— BEGIN Source material —

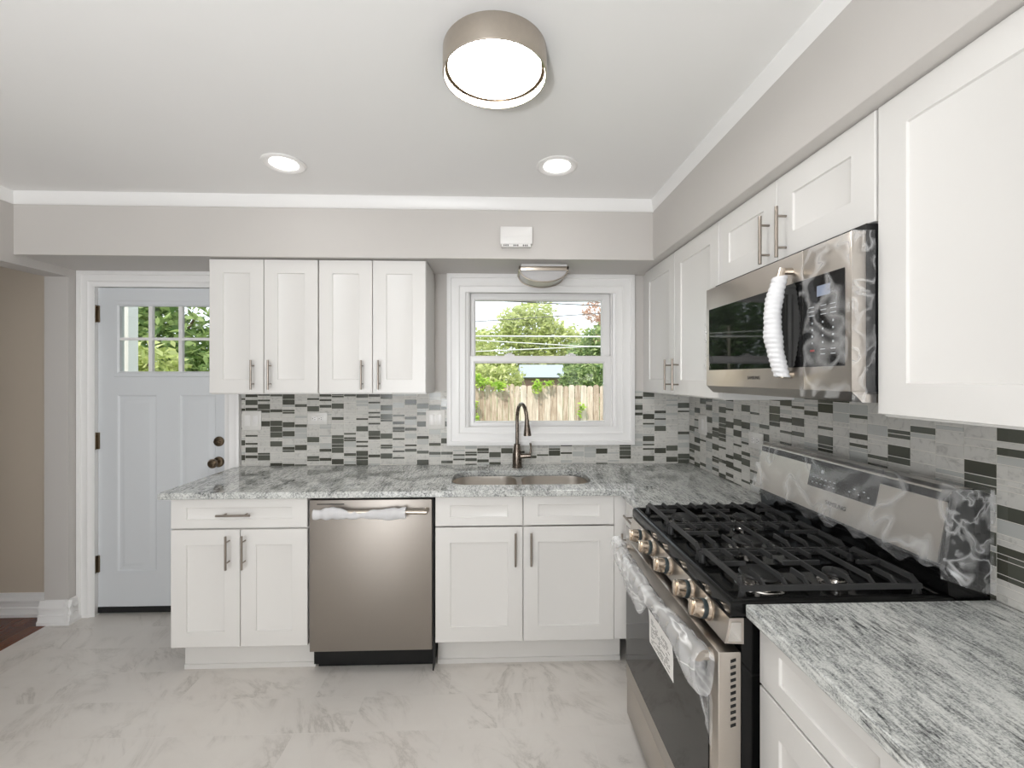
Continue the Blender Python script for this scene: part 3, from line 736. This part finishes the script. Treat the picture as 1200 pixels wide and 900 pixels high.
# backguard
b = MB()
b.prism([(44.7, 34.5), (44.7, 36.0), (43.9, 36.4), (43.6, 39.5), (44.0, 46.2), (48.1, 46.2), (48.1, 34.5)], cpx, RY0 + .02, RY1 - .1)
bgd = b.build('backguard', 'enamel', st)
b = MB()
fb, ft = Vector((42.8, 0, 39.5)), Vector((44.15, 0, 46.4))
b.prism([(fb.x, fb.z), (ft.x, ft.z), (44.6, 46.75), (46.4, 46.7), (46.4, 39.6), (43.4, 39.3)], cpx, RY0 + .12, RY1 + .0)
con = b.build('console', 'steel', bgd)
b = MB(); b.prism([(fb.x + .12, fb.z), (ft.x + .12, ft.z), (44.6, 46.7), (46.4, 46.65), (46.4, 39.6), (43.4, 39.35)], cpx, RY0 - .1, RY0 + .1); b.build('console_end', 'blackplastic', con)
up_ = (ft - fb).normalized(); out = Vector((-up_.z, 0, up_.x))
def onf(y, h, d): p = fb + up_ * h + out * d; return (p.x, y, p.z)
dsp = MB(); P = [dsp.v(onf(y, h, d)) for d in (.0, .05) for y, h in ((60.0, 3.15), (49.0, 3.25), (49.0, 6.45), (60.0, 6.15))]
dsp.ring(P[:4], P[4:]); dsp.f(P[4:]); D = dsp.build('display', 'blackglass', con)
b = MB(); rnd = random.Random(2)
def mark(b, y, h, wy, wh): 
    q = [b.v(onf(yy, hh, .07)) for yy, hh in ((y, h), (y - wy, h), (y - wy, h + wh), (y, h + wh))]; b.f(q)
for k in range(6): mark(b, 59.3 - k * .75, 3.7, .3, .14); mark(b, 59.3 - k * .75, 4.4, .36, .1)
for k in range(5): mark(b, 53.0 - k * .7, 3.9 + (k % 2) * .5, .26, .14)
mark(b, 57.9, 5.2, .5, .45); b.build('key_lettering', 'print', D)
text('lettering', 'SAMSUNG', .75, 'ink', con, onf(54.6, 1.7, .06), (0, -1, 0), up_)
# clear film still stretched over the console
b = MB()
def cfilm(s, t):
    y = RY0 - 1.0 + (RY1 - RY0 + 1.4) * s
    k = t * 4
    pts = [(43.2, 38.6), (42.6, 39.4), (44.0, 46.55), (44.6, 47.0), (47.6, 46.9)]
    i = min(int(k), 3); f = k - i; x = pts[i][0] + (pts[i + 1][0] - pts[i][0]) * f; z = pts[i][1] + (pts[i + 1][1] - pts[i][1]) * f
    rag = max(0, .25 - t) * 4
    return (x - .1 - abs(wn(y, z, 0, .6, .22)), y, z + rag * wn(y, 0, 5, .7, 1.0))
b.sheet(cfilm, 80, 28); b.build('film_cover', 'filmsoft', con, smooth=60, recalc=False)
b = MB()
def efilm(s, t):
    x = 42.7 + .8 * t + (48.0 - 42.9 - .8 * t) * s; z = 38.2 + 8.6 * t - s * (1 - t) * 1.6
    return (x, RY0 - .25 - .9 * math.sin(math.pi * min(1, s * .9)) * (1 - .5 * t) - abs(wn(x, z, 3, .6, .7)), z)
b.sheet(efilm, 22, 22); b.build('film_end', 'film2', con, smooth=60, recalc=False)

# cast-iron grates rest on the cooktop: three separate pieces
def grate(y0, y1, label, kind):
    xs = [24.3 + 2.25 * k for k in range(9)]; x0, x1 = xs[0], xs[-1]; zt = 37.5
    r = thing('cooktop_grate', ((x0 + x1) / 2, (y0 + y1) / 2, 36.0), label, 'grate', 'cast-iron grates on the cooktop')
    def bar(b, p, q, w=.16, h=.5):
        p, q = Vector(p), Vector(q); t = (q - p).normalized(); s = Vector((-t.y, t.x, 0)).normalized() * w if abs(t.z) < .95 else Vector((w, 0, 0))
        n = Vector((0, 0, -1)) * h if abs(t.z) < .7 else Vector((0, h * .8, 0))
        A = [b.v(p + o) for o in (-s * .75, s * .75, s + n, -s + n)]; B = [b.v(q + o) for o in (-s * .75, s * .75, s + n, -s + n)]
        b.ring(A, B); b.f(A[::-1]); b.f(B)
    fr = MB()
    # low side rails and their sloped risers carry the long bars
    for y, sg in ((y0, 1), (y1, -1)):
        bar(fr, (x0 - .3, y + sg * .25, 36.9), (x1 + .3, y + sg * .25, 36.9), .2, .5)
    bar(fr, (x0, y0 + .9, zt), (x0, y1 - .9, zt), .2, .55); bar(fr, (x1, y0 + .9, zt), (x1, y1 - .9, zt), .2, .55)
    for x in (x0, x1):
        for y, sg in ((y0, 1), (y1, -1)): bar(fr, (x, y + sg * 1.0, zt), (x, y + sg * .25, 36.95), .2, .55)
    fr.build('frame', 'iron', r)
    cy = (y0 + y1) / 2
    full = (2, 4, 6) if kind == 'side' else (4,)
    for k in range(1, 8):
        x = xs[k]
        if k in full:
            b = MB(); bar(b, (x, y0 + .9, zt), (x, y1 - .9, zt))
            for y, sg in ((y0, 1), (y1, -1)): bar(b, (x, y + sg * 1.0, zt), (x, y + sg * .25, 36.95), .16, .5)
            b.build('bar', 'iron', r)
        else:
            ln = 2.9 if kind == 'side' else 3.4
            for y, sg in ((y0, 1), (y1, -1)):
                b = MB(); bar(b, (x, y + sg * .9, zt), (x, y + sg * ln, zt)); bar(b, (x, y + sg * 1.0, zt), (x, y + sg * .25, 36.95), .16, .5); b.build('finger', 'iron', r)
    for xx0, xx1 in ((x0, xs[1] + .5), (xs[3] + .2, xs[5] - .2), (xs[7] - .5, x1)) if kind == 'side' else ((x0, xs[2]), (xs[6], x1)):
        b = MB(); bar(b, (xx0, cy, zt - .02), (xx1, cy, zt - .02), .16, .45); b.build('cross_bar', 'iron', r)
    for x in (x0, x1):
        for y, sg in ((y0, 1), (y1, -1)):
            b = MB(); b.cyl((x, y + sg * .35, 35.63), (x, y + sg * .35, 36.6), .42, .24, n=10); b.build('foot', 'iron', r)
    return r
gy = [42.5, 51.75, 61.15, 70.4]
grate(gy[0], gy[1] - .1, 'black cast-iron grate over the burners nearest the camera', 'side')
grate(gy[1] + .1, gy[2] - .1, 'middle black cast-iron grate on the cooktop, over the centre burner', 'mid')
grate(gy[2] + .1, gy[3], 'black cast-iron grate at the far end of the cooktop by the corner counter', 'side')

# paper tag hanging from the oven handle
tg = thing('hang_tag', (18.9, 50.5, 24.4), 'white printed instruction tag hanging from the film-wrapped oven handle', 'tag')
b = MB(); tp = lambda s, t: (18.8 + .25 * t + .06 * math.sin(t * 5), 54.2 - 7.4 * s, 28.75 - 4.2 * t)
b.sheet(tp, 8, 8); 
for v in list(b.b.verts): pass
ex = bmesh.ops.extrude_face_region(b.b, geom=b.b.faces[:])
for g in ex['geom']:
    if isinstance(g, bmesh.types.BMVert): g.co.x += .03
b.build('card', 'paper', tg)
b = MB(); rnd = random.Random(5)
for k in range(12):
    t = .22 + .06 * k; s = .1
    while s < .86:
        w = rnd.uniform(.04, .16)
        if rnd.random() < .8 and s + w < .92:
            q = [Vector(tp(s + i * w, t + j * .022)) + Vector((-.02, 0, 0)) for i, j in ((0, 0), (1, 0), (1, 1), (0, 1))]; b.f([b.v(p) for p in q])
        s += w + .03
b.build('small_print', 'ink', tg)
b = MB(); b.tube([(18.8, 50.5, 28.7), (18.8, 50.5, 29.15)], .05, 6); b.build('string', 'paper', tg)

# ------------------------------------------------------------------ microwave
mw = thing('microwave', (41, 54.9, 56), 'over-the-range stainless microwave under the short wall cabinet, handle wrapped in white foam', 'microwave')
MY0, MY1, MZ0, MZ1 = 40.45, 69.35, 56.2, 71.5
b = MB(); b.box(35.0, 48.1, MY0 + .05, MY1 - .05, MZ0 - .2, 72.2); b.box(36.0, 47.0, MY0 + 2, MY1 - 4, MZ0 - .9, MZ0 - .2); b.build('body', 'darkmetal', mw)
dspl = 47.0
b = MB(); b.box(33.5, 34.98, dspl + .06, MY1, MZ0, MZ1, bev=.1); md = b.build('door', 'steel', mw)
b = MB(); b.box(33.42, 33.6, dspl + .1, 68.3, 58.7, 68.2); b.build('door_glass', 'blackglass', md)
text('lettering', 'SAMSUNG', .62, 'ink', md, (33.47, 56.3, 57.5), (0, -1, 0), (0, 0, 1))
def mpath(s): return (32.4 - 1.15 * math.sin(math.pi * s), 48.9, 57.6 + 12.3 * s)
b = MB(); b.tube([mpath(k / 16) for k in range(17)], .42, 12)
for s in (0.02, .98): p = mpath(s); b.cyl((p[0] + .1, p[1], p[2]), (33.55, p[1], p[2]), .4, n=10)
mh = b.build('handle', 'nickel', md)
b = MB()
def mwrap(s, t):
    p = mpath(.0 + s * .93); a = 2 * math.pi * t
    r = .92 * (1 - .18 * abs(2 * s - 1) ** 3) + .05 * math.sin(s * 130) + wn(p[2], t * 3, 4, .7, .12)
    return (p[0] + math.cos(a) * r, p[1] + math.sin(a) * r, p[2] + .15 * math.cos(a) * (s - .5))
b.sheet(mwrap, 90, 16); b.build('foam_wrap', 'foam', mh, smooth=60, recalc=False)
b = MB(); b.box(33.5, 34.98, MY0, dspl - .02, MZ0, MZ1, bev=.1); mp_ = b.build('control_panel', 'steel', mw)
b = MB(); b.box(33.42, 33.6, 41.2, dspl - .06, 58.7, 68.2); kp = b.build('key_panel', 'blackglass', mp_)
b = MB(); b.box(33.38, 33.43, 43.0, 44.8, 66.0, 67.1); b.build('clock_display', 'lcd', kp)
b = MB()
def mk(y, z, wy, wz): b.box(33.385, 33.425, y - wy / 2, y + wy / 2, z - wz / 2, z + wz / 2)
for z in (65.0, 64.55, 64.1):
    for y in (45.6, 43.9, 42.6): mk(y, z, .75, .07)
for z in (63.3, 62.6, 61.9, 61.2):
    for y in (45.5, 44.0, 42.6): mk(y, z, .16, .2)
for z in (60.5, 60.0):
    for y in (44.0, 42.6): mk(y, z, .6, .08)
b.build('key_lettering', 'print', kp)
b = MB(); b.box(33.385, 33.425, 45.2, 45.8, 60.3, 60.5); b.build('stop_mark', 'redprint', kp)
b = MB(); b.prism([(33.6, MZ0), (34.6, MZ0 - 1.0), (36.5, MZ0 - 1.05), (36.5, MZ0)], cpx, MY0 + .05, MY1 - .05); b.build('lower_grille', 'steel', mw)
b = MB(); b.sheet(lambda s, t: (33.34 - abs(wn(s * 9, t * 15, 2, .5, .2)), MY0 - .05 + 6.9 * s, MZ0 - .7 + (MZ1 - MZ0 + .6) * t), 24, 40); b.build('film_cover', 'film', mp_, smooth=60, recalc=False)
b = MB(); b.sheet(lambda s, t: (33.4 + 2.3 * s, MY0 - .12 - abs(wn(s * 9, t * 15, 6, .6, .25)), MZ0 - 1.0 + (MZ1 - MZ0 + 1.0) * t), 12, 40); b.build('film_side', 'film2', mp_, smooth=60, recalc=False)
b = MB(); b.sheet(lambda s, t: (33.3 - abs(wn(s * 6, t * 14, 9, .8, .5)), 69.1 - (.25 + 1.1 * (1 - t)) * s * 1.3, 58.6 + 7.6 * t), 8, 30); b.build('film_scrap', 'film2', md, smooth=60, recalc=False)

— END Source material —

Scan the material line by line and report each one that contains "from".

Answer for the task:
Continue the Blender Python script for this scene: part 3, from line 736. This part finishes the script. Treat the picture as 1200 pixels wide and 900 pixels high.
# paper tag hanging from the oven handle
tg = thing('hang_tag', (18.9, 50.5, 24.4), 'white printed instruction tag hanging from the film-wrapped oven handle', 'tag')